VALENTE – No dia 17, o Congresso voltará a funcionar normalmente e aí é o momento de maior intensidade dos debates lá. Não há nenhuma recomendação de parte do partido que os ministros não venham à Câmara ou que não se inicie o debate. Eu espero que episódios que possam ter causado mal-estar já tenham passado.

DIÁRIO – Como o sr. vê o encaminhamento da proposta de reforma da Previdência via Conselho de Desenvolvimento Econômico e Social?
VALENTE – O ministro da Previdência, Ricardo Berzoini, esteve no Conselho de Desenvolvimento Econômico e Social sem uma proposta formatada. A discussão da Previdência ainda é um conjunto de idéias sem amarras. Do meu ponto de vista, se é para debater a Previdência, ela tem de ser feita do ponto de vista da proteção social. Nós não podemos começar o debate discutindo quanto se vai cortar de direitos, quanto se vai arrochar dos trabalhadores para cumprir um ajuste fiscal. Isso é um erro grave. Acho que a Previdência não é a agenda prioritária da União. A prioridade deveria ser a reforma tributária. Em segundo lugar, a globalidade da política econômica. Se for para discutir a Previdência, primeiro temos de estar de posse de números confiáveis sobre o déficit. Temos de evitar, de qualquer forma, a manipulação que se faz sobre orçamento e déficit da Previdência. Esta manipulação faz com que o déficit apareça como conjunto do déficit da seguridade social: ou seja, inclui os gastos com saúde e com assistência social, o que não é verdadeiro. Também não podemos entrar no debate demonizando o servidor público. Neste momento, a reforma que vem sendo pedida pelo mercado – que é Previdência única – provocaria queda e não aumento da arrecadação. A não ser que se entre no corte de direitos adquiridos dos trabalhadores. Mas isso não é a proposta do PT.

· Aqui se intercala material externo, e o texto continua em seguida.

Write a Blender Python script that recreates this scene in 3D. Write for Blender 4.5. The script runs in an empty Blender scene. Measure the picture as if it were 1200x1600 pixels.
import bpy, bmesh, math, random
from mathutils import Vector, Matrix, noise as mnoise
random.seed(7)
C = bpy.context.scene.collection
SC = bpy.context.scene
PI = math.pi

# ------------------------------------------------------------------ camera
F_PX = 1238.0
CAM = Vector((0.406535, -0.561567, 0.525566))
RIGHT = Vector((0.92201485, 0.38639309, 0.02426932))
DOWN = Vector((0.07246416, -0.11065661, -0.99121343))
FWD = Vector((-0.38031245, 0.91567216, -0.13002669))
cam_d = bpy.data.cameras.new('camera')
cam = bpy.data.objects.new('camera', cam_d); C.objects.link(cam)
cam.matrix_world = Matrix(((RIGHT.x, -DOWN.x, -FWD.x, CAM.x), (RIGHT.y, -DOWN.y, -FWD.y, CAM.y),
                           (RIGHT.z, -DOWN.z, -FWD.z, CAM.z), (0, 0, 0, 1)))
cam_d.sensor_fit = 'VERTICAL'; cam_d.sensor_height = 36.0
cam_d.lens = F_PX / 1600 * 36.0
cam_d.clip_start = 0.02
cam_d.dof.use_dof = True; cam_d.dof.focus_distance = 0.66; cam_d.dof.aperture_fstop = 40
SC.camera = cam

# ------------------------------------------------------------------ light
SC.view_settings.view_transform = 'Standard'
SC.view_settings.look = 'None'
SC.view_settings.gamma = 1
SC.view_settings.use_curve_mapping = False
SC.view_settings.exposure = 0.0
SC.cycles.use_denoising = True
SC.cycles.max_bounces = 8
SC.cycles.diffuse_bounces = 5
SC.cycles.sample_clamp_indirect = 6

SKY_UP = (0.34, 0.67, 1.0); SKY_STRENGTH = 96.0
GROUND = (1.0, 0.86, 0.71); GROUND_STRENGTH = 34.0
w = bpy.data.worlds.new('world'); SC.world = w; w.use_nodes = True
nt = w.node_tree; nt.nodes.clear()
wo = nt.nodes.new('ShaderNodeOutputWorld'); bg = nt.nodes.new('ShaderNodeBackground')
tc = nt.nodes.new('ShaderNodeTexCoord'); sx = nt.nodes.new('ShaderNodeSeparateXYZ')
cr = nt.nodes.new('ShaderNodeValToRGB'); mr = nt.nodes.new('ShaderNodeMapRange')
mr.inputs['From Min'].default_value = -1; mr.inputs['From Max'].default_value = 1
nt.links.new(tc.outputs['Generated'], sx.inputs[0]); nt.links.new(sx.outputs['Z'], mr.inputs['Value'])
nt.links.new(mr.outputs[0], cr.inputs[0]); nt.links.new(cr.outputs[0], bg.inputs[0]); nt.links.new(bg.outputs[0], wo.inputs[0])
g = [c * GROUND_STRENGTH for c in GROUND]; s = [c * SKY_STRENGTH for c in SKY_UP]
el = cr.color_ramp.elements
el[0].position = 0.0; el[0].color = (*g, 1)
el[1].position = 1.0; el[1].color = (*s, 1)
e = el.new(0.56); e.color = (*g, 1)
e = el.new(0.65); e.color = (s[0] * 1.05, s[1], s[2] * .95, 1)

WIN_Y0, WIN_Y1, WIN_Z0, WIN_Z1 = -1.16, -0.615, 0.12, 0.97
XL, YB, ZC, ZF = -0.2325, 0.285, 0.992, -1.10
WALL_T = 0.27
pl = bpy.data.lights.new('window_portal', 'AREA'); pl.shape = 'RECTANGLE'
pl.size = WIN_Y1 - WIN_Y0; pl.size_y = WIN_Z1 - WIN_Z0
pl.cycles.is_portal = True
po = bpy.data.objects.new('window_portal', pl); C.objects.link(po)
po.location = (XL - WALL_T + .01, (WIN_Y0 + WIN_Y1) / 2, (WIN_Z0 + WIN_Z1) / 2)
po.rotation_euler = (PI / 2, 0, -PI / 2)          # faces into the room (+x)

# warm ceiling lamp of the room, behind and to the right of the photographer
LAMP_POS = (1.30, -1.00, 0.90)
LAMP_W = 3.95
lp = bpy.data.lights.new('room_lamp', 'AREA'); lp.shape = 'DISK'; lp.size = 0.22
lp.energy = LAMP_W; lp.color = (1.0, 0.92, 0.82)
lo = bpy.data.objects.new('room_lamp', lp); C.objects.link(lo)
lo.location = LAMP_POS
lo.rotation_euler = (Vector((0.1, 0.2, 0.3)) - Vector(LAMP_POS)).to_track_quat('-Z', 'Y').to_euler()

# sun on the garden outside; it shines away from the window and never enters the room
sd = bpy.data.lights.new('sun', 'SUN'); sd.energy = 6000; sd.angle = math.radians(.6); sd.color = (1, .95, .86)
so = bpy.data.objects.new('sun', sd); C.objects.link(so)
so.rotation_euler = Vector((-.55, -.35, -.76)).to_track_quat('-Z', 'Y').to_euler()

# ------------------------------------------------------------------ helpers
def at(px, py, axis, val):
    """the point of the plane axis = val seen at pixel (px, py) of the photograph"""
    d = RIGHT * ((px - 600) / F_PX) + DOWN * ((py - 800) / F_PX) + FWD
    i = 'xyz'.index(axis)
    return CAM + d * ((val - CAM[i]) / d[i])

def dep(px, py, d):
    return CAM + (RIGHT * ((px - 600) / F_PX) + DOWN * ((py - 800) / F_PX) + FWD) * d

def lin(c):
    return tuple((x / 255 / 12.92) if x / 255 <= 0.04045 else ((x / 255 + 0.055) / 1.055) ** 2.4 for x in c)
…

DIÁRIO – O sr. ficou frustrado com o fato de o governo não ter um projeto de Previdência?
VALENTE – Não estou frustrado. Acho apenas que a discussão começou sem um projeto inicial, e aí se cometeu alguns erros, porque começam-se a fazer algumas colocações que não estão fixadas ou definidas. É o caso, por exemplo, dos militares. O governo teve de recuar quando não tinha colocado posições. Deve-se discutir com tranqüilidade isso, e não pela pressão da mídia, do mercado e do FMI (Fundo Monetário Internacional).

DIÁRIO - Como fica então a posição da esquerda do PT com relação ao PL-9?
VALENTE - O PL-9 já está na Câmara e estabelece o teto único para os servidores que entrarem agora. Acho que isso não resolve o problema da Previdência do ponto de vista futuro e nem do ponto de vista da igualdade. Eu sou favorável que essa discussão logo no início venha à tona, porque não há nem unidade e nem uma deliberação do PT de votar esse projeto. O PT apresentou mais de 20 emendas a esse projeto no Senado.

DIÁRIO – Até onde dá para ir com a equipe econômica e onde as posições são inconciliáveis?
VALENTE – A equipe econômica começa agora. Não nos cabe nem intransigência nem impaciência. O que estamos fazendo é disputar desde agora um direcionamento da política econômica. Porque nós achamos que o rumo da política econômica agora pode definir o rumo geral do governo Lula. Esse início pode definir os quatro anos do governo. Ou nós descolamos do modelo agora, sem grande rupturas, mas com sinalizações e rupturas que indiquem um outro caminho, ou então nós vamos aprofundar a dependência em relação ao capital estrangeiro e nos viciar nas exigências do mercado. Eu quero crer que a equipe econômica de Lula vai rever seu direcionamento. É isso que está em disputa. Nós devíamos nos colocar como diferenciados do projeto FHC-Malan-Fraga. E não como continuadores e aprofudadores dessa política.

DIÁRIO – Mas o endurecimento não prejudica o governo justamente no momento em que ele precisa ter prestígio para que possa se fixar como governo?
VALENTE – Nós entendemos que o governo Lula goza hoje de um grande prestígio, de modo que Lula tem imenso capital político junto à sociedade. Achamos que é hora de fazer mudanças, porque ele tem força, representatividade e credibilidade para avançar. Nesse sentido, o governo está sendo tímido. Mudar essa política agora é uma preocupação de todos os que elegeram Lula e que querem que esse governo dê certo.